# START OF DATASET ROWS

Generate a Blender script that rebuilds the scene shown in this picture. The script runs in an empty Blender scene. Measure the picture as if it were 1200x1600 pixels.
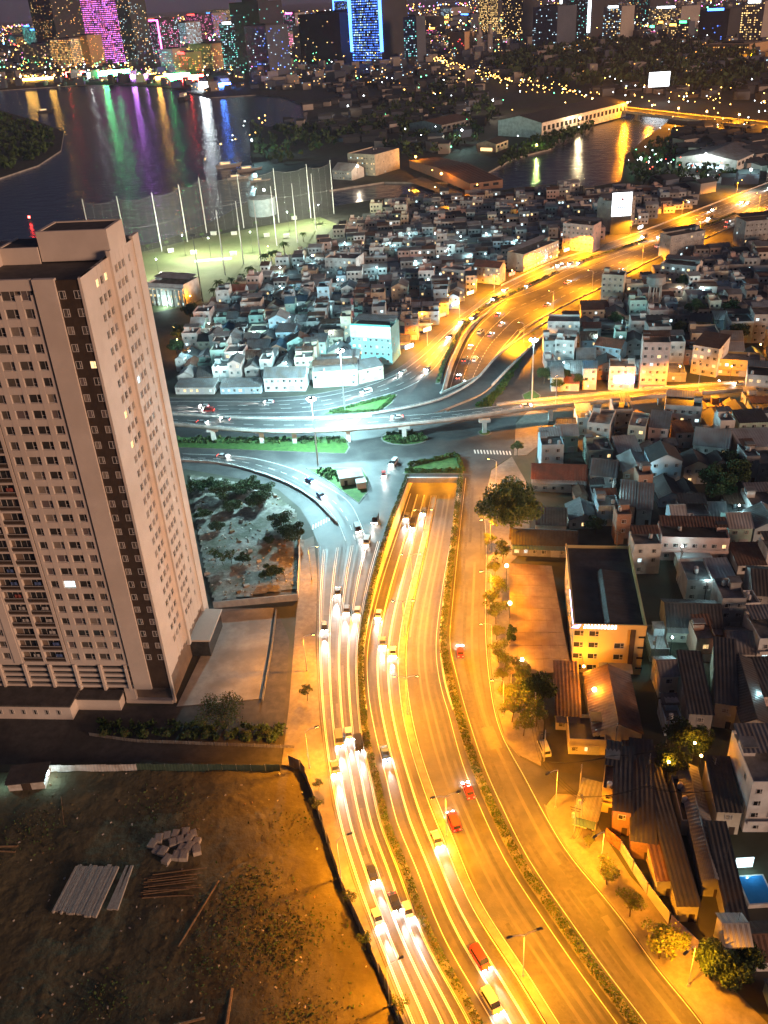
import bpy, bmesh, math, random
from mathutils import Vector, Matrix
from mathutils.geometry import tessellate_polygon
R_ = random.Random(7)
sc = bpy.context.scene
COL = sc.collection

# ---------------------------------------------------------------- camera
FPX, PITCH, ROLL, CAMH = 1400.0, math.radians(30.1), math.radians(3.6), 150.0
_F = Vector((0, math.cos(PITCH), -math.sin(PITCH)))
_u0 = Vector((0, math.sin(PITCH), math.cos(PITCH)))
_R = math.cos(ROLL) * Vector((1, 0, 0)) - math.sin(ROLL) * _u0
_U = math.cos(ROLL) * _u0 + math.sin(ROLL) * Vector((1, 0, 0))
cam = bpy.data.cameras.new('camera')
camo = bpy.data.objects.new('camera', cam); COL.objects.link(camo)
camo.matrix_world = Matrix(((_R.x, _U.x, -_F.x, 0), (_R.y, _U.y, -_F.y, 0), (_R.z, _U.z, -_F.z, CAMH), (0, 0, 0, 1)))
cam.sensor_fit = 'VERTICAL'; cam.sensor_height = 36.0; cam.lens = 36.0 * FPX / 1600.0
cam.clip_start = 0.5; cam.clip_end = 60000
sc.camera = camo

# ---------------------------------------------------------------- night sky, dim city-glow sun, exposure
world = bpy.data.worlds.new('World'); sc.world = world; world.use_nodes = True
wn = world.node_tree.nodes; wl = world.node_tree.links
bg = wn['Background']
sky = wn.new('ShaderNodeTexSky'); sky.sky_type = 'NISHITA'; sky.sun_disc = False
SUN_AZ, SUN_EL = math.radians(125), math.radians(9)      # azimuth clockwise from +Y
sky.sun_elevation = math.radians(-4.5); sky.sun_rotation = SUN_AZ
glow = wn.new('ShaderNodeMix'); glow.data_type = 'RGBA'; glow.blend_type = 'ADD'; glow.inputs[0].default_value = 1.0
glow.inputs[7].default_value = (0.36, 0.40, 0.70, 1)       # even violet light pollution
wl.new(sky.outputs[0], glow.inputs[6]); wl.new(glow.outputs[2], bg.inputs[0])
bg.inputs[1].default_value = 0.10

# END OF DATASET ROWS
# START OF DATASET ROWS

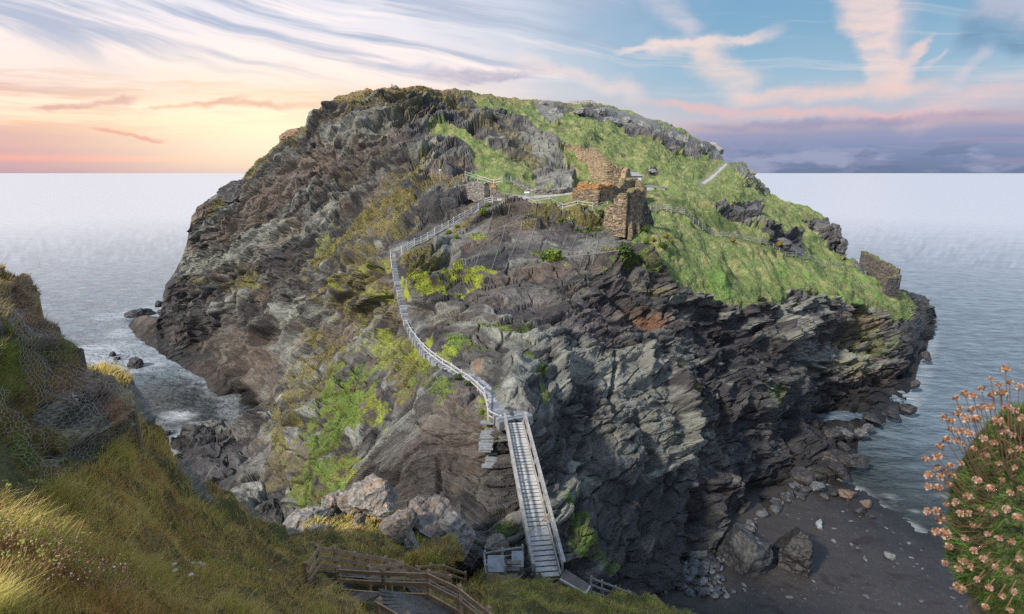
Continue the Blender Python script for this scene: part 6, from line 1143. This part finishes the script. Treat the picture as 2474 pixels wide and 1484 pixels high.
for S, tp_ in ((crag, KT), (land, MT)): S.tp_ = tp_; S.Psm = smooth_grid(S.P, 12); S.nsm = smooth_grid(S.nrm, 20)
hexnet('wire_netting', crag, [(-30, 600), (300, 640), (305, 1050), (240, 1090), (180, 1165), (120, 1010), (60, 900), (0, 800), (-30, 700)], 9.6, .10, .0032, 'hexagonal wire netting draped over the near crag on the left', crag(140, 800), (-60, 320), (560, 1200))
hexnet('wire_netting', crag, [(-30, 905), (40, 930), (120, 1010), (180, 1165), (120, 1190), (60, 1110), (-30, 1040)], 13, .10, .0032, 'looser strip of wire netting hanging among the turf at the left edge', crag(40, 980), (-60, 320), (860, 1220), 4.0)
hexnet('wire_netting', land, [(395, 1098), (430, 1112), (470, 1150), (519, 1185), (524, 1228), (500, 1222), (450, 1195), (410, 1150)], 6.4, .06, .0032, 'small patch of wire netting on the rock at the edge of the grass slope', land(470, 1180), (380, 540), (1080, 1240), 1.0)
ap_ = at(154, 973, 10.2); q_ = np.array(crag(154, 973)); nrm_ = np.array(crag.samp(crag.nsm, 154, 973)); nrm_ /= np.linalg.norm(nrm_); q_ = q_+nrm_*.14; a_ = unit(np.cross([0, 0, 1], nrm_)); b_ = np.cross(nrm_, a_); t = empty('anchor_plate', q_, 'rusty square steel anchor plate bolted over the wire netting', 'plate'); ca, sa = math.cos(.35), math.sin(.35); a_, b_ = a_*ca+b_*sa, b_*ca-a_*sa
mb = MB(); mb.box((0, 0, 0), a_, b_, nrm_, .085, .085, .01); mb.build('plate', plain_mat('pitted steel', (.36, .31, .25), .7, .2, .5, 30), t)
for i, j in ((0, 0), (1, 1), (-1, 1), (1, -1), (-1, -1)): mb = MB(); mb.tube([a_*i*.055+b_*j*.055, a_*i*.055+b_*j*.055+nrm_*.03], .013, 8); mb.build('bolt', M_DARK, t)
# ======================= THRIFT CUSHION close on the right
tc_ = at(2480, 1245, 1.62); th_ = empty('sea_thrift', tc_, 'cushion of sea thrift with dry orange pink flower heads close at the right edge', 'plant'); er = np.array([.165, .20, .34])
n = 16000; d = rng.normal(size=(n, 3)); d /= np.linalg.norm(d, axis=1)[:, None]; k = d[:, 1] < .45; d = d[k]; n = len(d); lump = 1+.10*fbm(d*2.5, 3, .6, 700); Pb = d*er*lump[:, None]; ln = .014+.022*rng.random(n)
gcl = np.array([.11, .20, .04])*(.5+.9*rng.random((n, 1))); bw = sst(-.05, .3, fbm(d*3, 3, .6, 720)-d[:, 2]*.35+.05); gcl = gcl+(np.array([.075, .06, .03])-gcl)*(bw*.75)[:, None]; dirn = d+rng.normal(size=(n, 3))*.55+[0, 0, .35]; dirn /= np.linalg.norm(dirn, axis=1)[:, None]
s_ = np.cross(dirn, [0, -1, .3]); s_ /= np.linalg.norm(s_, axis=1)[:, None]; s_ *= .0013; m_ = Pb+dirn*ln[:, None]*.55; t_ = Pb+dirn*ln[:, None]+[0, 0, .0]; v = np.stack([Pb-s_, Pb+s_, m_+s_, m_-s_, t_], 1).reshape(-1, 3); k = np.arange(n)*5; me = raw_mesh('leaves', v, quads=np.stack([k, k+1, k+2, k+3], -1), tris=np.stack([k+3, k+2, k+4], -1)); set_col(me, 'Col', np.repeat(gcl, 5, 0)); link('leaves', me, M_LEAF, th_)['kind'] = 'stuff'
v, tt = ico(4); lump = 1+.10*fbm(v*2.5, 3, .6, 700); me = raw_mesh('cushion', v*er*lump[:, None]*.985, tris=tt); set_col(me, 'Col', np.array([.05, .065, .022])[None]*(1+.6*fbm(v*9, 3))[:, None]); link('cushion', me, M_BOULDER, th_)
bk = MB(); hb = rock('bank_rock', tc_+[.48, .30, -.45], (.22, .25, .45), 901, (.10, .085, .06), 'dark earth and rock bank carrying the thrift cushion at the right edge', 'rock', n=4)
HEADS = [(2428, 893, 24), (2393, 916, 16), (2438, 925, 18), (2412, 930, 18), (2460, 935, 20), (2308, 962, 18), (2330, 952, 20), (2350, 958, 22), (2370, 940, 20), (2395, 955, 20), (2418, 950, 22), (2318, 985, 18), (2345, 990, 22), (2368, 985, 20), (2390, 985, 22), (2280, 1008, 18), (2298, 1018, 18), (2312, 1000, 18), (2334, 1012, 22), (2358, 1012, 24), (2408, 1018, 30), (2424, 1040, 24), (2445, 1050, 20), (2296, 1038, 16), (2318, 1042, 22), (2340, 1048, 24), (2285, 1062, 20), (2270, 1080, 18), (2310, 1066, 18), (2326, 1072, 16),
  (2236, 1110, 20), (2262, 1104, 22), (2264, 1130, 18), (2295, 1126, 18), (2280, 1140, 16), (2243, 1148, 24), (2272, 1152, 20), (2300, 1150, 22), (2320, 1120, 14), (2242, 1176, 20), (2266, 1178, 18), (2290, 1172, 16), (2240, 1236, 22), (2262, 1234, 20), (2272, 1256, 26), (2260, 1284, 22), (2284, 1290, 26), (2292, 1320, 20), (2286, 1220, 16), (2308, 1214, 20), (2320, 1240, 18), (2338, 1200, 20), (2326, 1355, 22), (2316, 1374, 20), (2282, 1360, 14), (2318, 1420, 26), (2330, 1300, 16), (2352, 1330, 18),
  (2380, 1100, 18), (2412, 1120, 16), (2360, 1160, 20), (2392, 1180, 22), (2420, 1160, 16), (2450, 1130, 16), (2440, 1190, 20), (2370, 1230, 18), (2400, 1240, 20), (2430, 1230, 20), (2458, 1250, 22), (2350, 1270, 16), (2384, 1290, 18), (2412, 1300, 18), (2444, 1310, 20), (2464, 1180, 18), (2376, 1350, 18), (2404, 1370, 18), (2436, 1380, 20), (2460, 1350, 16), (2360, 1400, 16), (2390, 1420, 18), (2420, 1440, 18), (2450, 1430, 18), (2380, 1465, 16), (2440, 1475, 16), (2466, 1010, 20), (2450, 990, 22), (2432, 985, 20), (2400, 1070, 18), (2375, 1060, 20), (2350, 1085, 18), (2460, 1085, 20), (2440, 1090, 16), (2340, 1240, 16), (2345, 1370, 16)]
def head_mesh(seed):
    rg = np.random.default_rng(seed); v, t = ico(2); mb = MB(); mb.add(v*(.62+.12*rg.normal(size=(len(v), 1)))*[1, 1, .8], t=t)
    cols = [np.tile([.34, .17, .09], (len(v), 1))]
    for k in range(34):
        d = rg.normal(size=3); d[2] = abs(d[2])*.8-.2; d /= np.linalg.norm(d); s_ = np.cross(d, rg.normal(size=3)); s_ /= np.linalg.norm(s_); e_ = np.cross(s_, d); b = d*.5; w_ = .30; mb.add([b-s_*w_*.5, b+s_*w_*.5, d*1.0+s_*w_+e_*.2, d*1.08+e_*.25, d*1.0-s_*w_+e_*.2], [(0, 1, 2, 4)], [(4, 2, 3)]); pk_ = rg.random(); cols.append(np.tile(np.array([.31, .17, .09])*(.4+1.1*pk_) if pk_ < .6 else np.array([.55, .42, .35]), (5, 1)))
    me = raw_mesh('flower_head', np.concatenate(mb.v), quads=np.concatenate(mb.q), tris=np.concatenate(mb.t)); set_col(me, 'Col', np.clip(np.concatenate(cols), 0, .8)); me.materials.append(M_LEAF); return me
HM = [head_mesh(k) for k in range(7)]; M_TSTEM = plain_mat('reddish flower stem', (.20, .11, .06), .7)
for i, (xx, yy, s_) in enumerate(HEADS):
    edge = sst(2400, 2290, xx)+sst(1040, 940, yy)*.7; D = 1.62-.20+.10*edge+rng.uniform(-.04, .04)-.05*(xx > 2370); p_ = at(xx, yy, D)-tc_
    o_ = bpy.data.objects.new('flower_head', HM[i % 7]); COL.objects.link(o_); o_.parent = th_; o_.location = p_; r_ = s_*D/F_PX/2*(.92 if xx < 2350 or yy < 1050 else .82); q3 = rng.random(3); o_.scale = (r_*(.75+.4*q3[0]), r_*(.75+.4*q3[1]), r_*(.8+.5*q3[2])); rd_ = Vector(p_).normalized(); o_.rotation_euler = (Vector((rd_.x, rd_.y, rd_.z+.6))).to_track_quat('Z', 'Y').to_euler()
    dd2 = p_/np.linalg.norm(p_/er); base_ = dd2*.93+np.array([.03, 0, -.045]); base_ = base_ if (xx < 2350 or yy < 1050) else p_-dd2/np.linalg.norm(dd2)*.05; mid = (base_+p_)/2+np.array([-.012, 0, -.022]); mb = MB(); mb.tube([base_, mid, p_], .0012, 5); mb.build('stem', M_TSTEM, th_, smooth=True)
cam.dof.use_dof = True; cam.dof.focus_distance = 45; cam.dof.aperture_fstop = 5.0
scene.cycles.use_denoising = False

# END OF DATASET ROWS

• [TASK INSTRUCTIONS]: Gather every line containing the word "script" and copy it.

• [REPLY TO THE EXERCISE]:
Generate a Blender script that rebuilds the scene shown in this picture. The script runs in an empty Blender scene. Measure the picture as if it were 1200x1600 pixels.
Continue the Blender Python script for this scene: part 6, from line 1143. This part finishes the script. Treat the picture as 2474 pixels wide and 1484 pixels high.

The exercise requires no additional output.